I actually had an idea for this entry on Friday - a day where all was good and well. The supposed entry was to be filled with silly banter, puns and amusing language. Sadly, today is Sunday and all there is to it is PHLAT.

Anyway, in essence, I finally met Monica from Monica@ Work. And realised that Monica from Monica@ Work is not the boss of Monica@ Work. I am so dull. I blame Sunday.

This week was terribly packed. And I mean terribly. While I don't blame anyone except myself for letting such a silly schedule get to me, I really can't help but do so. Haha. So to all whom I met this weekend, RWAR. Again, all these angst, I blame Sunday.

There is just so much going on right now. The Board tomorrow. Mum being not around this couple of days. The dread that the uni apps bring with them. What I really want for myself and my family in the future. The people around me and what they have to go through and what they will be going through. What I have to go through.

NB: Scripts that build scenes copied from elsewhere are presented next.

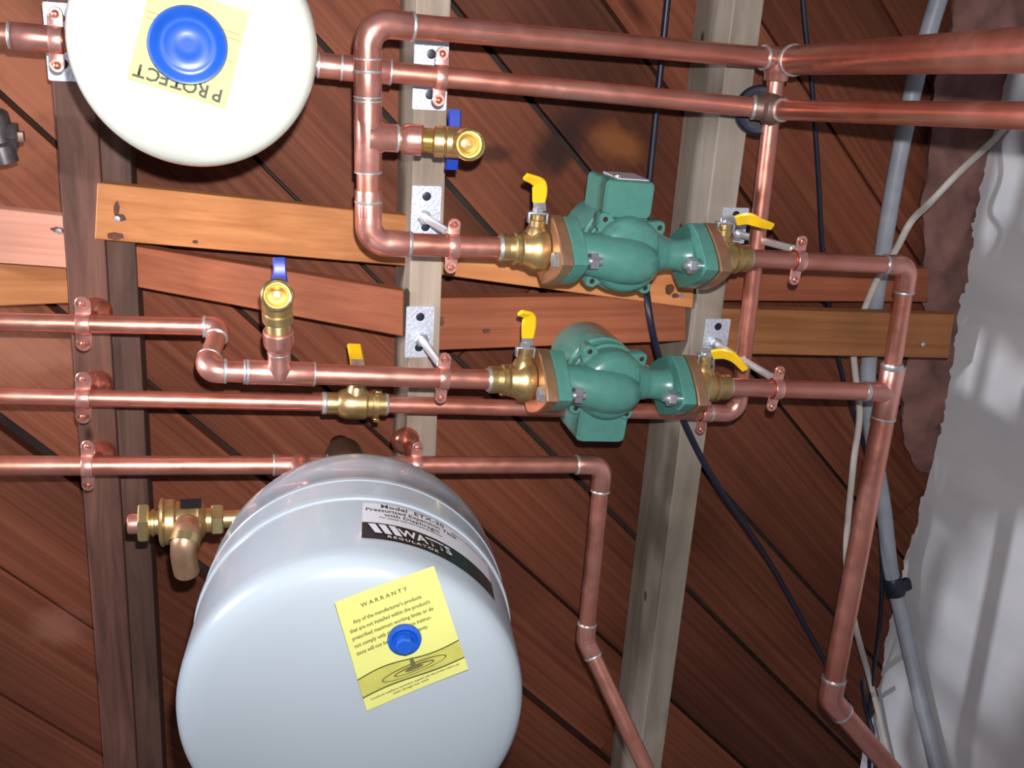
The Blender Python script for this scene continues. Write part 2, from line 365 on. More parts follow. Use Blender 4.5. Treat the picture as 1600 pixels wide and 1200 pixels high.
def slat(corners, h, t, mat, label, nails=(), knots=()):
    """blocking board from four camera-side corners (TL,TR,BR,BL) at height h"""
    hh = (h, h, h, h) if not isinstance(h, tuple) else (h[0], h[1], h[1], h[0])
    h = hh[0]; P = [W(x, y, q_) for (x, y), q_ in zip(corners, hh)]
    a = ((P[1] + P[2]) / 2 - (P[0] + P[3]) / 2); d = a.normalized(); c = sum(P, V((0, 0, 0))) / 4
    R = Matrix.Rotation(math.atan2(d.y, d.x), 3, 'Z'); Ri = R.inverted()
    bm = NB(); lo = [Ri @ (p - c) for p in P]
    loft(bm, [[p for p in lo], [p + UP * t for p in lo]], True)
    bmesh.ops.bevel(bm, geom=list(bm.edges), offset=.001, segments=1, affect='EDGES')
    root = bpy.data.objects.new('blocking_board', None); COL.objects.link(root); root.location = c; tag(root, label, 'board')
    o = part('plank', bm, mat, None, smooth=False); o.parent = root; o.rotation_euler = (0, 0, math.atan2(d.y, d.x))
    for (x, y) in nails:
        b = NB(); q = W(x, y, h); lathe(b, [(.0001, -.0012), (.003, -.001), (.0035, 0), (.0035, .002)], Matrix.Translation(q), 10)
        part('nail', b, 'steel', root)
    nrm = (P[1] - P[0]).cross(P[3] - P[0]).normalized(); nrm = nrm if nrm.z < 0 else -nrm
    for (x, y, rx, ry) in knots:
        b = NB(); q = WP(x, y, c, nrm); mt = frame(q, nrm, a); o_ = []
        for k in range(18):
            an = 2 * math.pi * k / 18; f_ = 1 + .35 * noise.noise(V((x + math.cos(an) * 2, y + math.sin(an) * 2, 0)))
            o_.append((math.cos(an) * rx * f_, math.sin(an) * ry * f_))
        prism(b, o_, -.002, .0004, mt); part('knot', b, 'knot', root)
    return root
slat([(152, 286), (660, 340), (660, 418), (148, 374)], (HJ - .005, HJ + .036), .019, 'pine', 'long light pine board nailed left to right behind the copper loop', [(183, 342)], [(182, 326, .003, .008), (187, 340, .006, .004), (181, 369, .008, .004), (305, 378, .003, .002)])
slat([(185, 381), (631, 455), (630, 526), (183, 443)], (HJ + .032, HJ - .003), .019, 'pine_red', 'reddish pine board slanting below the long light board, left of the middle joist', [(609, 471), (610, 498)])
slat([(672, 372), (1086, 425), (1083, 482), (676, 428)], HJ + .004, .019, 'pine', 'light pine board passing behind the upper green pump', [(1065, 462)], [(1046, 452, .006, .007), (1055, 462, .005, .003)])
slat([(665, 466), (1072, 462), (1072, 533), (665, 548)], HJ + .010, .019, 'pine_red', 'reddish board between the middle joist and right joist above the lower pump', [(684, 514)], [(690, 502, .003, .006), (900, 510, .006, .004), (760, 517, .005, .003)])
slat([(1110, 482), (1492, 492), (1482, 560), (1110, 552)], HJ + .004, .019, 'pine', 'yellowish pine board at the right crossing behind the white cable', [(1442, 538)], [(1441, 538, .005, .003)])
slat([(1118, 410), (1452, 420), (1450, 472), (1116, 470)], HJ + .045, .019, 'pine_red', 'dark reddish board set deeper above the yellowish right board')
slat([(-80, 318), (99, 338), (105, 419), (-80, 406)], HJ + .018, .019, 'pine_pink', 'brightly lit pinkish board end at the left edge, upper of two', [(92, 361)], [(90, 359, .007, .003)])
slat([(-80, 404), (106, 418), (108, 474), (-80, 482)], HJ + .040, .019, 'pine', 'orange pine board at the left edge just under the pinkish one')

# insulation behind the torn wall edge
bm = NB(); rows = []
A = [(1520, -120), (1492, 0), (1462, 120), (1452, 220), (1440, 330), (1442, 420), (1436, 500), (1410, 580), (1404, 650), (1418, 700), (1432, 735)]
Bq = [(1690, -120), (1650, 0), (1640, 120), (1600, 220), (1575, 330), (1565, 420), (1550, 500), (1540, 580), (1530, 650), (1500, 700), (1470, 740)]
NA, NBB = 90, 26
for i in range(NA + 1):
    u = i / NA * (len(A) - 1); k = min(int(u), len(A) - 2); t = u - k
    a = V(A[k]) * (1 - t) + V(A[k + 1]) * t; b = V(Bq[k]) * (1 - t) + V(Bq[k + 1]) * t
    row = []
    for j in range(NBB + 1):
        s = j / NBB
        p = a * (1 - s) + b * s; h = 1.203 * (1 - s) + 1.208 * s
        q = W(p.x, p.y, h)
        dd = noise.fractal(q * 17, 1.0, 2.0, 4) * .012 + noise.noise(q * 45) * .004
        bulge = -.014 * math.sin(math.pi * min(1, s * 1.15)) if s < .87 else 0
        row.append(q + UP * (dd + bulge) + (V((noise.noise(q * 30) * .012, 0, 0)) if j == 0 else V((0, 0, 0))))
    rows.append(row)
loft(bm, rows, caps=False, closed=False)
r = bmesh.ops.extrude_face_region(bm, geom=list(bm.faces)); bmesh.ops.translate(bm, verts=[v for v in r['geom'] if isinstance(v, bmesh.types.BMVert)], vec=(.01, 0, .02))
tag(part('insulation_batt', bm, 'insul', None, angle=60, loc=W(1500, 300, 1.19)), 'lumpy pinkish brown insulation stuffed behind the top of the white wall', 'insulation')

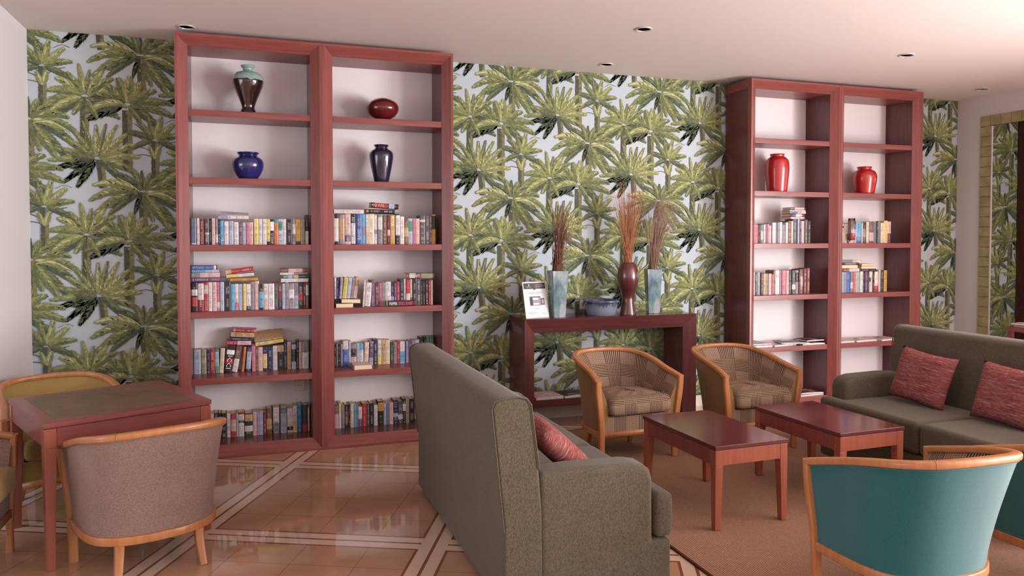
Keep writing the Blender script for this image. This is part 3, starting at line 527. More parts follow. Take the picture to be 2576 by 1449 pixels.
# ------------------------------------------------------------------ bookcases
D = .394; E_ = .053; W_ = .0785; HT = 2.9392
SZ = [2.4296, 1.9619, 1.4937, 1.0264, .5586]
def bookcase():
    w = .9705
    e = empty('bookcase')
    for x0, x1 in ((0, W_), (w-W_, w)):
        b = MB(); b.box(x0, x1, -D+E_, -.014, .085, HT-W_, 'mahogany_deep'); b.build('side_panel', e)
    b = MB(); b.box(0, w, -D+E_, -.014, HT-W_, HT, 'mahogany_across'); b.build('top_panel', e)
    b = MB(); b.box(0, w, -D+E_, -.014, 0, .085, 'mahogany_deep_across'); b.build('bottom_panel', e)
    b = MB(); b.box(W_+.0005, w-W_-.0005, -.0135-.006, -.0135, .0855, HT-W_-.0005, 'white_board'); b.build('back_panel', e)
    for z in SZ:
        b = MB(); b.box(W_+.0005, w-W_-.0005, -D+E_, -.0205, z-.045, z, 'mahogany_across'); b.build('shelf', e, bevel=.0015, seg=1)
    # mitred frame: narrow lip, then a deep slope running in to the shelf fronts
    b = MB(); lp = .017; yf, yi = -D, -D+E_
    O = [(0, 0), (w, 0), (w, HT), (0, HT)]; L_ = [(lp, lp), (w-lp, lp), (w-lp, HT-lp), (lp, HT-lp)]; I = [(W_, .085), (w-W_, .085), (w-W_, HT-W_), (W_, HT-W_)]
    for k in range(4):
        j = (k+1) % 4; mt = 'mahogany_across' if k % 2 == 0 else 'mahogany'
        P = lambda q, y: (q[0], y, q[1])
        b.face([P(O[k], yf), P(O[j], yf), P(L_[j], yf), P(L_[k], yf)], mt)
        b.face([P(L_[k], yf), P(L_[j], yf), P(I[j], yi-.0008), P(I[k], yi-.0008)], mt)
        b.face([P(O[j], yf), P(O[k], yf), P(O[k], yi-.0008), P(O[j], yi-.0008)], mt)
        b.face([P(O[k], yi-.0008), P(I[k], yi-.0008), P(I[j], yi-.0008), P(O[j], yi-.0008)], mt)
    b.build('mitred_frame', e)
    return e
bc = bookcase(); bc.location = (-.4942, 0, 0)
tag(bc, 'leftmost tall red-brown bookcase with a two-tone vase on its top shelf', 'bookcase', 'tall mahogany bookcases along the palm wall')
dup(bc, (.4772, 0, 0), 0, 'second tall red-brown bookcase with an oval dark red vase on its top shelf')
dup(bc, (4.1309, 0, 0), 0, 'third tall red-brown bookcase with a tall bright red vase on its second shelf')
dup(bc, (5.1042, 0, 0), 0, 'rightmost tall red-brown bookcase with a short bright red vase on its second shelf')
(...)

I'm trying to dig deep here. Back to a couple of weeks ago when all was well and rosy. Perhaps , dare I say and I hope I'm wrong, optimistic to the point of foolishness. All of a sudden, all is bleak again.

I feel like a dementor is hovering above me.

Which is why I want to join the order of the phoenix. To learn how to conjure a patronus charm. I hope my patronus takes the form of a giant tennis ball. WHACK.

Dig deeper dig deeper.

But through it all, I suddenly feel like what I'm going through is no longer as menial as I made it out to be in the past. It has translated into greater things, greater than just an unwillingness to losing 2 years of my time. And while I'm appreciative that if anything, I am not a piece of rock or a person with the emotional maturity of a baby lizard (one of which I just murdered today, flushing it down the bath drain with hot, boiling water), I still would rather be basking in the luxury of a free, unboggled mind. I have to admit, that in recent years, I have evolved to someone less of a thinker. Bit of an airhead maybe even. And I'm telling you they were good times. And I want them back. RWAR. I'm a mess.

Expecto Patronum! Expecto Patronum! I don't even have silver wisps coming out of my imaginary wand. Even Longbottom did.